I stumbled upon Lynda Barry’s tumblr a few months ago while I was planning a storytelling class. She’s a graphic artist whose work is a mesmerizing mix of collage and comics.  She’s also a professor at the University of Wisconsin-Madison and posts her notes (beautifully illustrated mazes of thought, questions and ideas) on her tumblr, along with fascinating articles like how fiction affects our brains.

I discovered her notes about Creative Concentration and thought I’d test out the theory.

Basically, would watching people make things make me want to make things?

I asked new media artist (and friend) Frances Adair Mckenzie if I could join her in her studio. Pedaling through the plateau, the bustling streets gave way to empty ones lined with boxy concrete condos and towering buildings full of studio space. First I took advantage of the desolation to meow enthusiastically at a stray cat before climbing the front steps and into the elevator that smelled like old paint and dust. Watching the numbers light up to the 10th floor, the soundtrack to my ascent was the eerie drone of classical music over crackling speakers. The smoky voiceover of a French woman announced “dixième étage.” Ding.

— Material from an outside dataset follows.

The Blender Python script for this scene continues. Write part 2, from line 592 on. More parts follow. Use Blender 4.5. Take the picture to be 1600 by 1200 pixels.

Frances Adair Mckenzie in her studio

Frances Adair Mckenzie in her studio

We were joined by the resident bird, an electric green, blue and red parakeet who spent his time perched on an exposed pipe near the ceiling, peering out the window at the city lights.

I settled at the big wood table and took out my notebook. Frances was painting what looked like stuffed pantyhose tied off like sausage links, which she explained were actually internal organs for her next project. The quiet of the studio, the darkness outside, and the rhythm of Frances’ brush got me in a zone, and I managed to scribble down a few promising lines. I explained my project.

“So it’s not like creative concentration in the mind, it’s more like a concentration of creativity in one space,” she said, and laughed. “I like it.”

We weighed the pros and cons of creative collaboration, or just having other people in the room while you work. But having a designated place to work makes a huge difference, and being around someone who is focused and working makes me think, “well she’s doing stuff, so I can do stuff too.” Positive reinforcement.

Another friend of mine calls this practice ‘parallel play’ which I like more, because play is something we don’t do enough as adults.

Sweating through our clothes in the stifling heat, Frances told me about her inspiration, the haunting images she comes across on the BBC, like the Portland, Or woman who climbed into a dead horse as her boyfriend took pictures.

“You’ll never get that out of your head,” she told me, and put the finishing touches on her sausage-link organ. With that image in my head, I wrote a few more lines, and called it a night.